A study from the Columbia Climate School placed the blame for an extraordinary and deadly event in 2021 that threatened and killed many people from British Columbia to Oregon and beyond squarely on climate change.
At the time, regional temperatures soared over eighteen degrees Fahrenheit above average from late June to early July 2021- temperatures exceeded a jaw-dropping 54 F above the norm on some days during this period. The record temperature for Canada was shattered at 121.3 F in Lytton, British Columbia. The next day the town incinerated in a wildfire sparked by the high temperatures and a drought that desiccated the region's forests. Over 1400 people died during the heat dome and wildfires in both the US and Canada.
Within a few weeks, climate change was blamed for the devastating event. The new study affirms that conclusion. "And for the first time comprehensively elucidates the multiple mechanisms—some strictly climate-related, others more in the realm of disastrous coincidences—that they say led to the mind-bending temperatures."
From the Columbia Climate School presser:
Average global temperatures have risen less than 2 degrees F in the last century. But small upward increments may shift interactions between atmosphere and land in ways that drive chances of extreme temperature spikes far beyond just the average temperature rise. Boiled down to the simplest terms, the study says much of the 2021 heat wave arose from the multiplying effects of higher overall temperatures, including drying of soils in some areas. Additionally, about a third of the heat wave came from what the researchers call "nonlinear" forces—short-term weather patterns that helped lock in the heat that may also have been amplified by changing climate.
One major driver, they say, was a disruption of the jet stream, which normally carries air west to east across the Northern Hemisphere midlatitudes along a more or less circular path. Preceding the heat wave, though, the jet stream stalled and bent into huge waves, with four north-south peaks and troughs. These concentrated high-pressure systems underneath each peak; high pressure compresses air more and more as it approaches the surface, and this generates heat. One of those systems settled on western North America, then stayed there there day after day, creating what meteorologists call a "heat dome."
Some scientists believe big jet-stream waves are becoming more frequent and extreme due to human-induced warming. The jet stream normally forms a boundary between frigid polar air and warmer southern air, but recent outsize warming in the Arctic is breaking down the temperature difference, destabilizing the system, they say. This idea is still being debated. That said, part of the groundwork for the new study was laid by coauthor Kai Kornhuber, who published a 2019 study identifying such meanders as threats to world food security should they hit multiple major agricultural regions simultaneously.

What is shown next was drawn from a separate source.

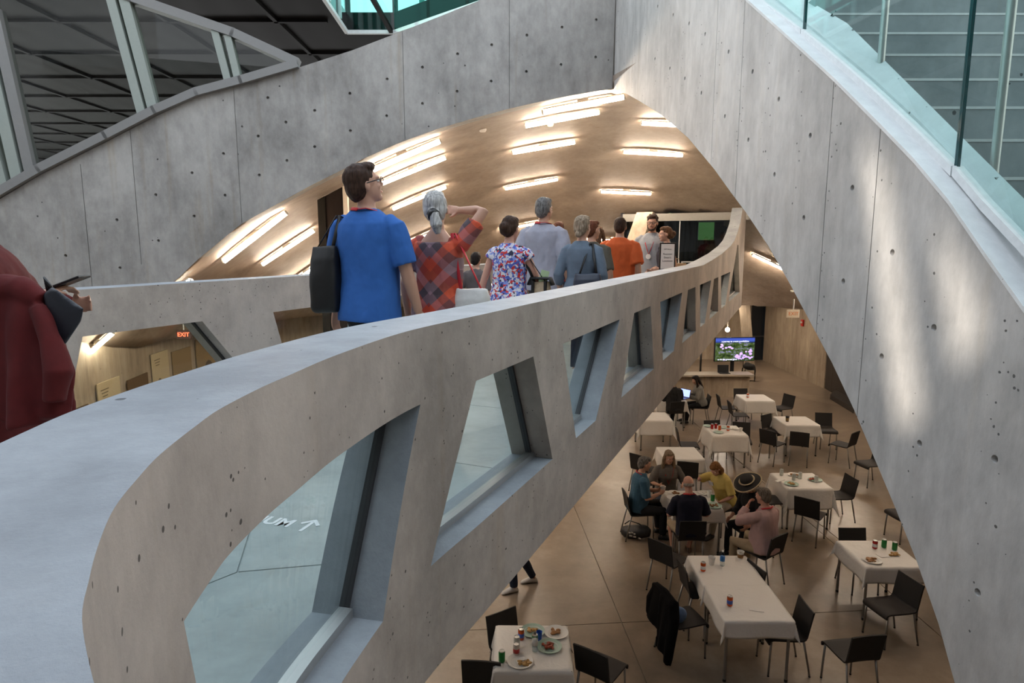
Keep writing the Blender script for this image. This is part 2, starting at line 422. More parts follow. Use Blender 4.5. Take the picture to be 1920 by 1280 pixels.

In 2021, concurrent major heat waves tied to the meanders hit not just North America, but within a dome spanning much of Scandinavia, Eastern Europe, western Russia and the Caucasus; and another over northwestern Siberia.
Western North America's was by far the worst. One factor, the authors say, was a series of smaller-scale atmospheric waves generated in the western Pacific Ocean. These moved east, and upon hitting land, latched onto the larger jet-stream wave and amplified it. Meteorologists could see these patterns coming some 10 days out, and thus accurately warned of the heat wave well in advance.
The Pacific Northwest is becoming drier, notes the researchers. A heat event of this magnitude was a once-in-a-two-hundred-year event, they conclude. Due to increasing greenhouse gases in the atmosphere, projections of reoccurrence could be as frequent as once every ten years by 2050, per co-author of the study, Mingfang Ting, at the Lamont-Doherty laboratory.
The study mentions the unusual October 2022 heatwave as proof of their analysis. They point to the heavy and acrid smoke blanketing Seattle from multiple wildfires. Seattle, at the time, had the world's dirtiest air, surpassing Delhi and Beijing.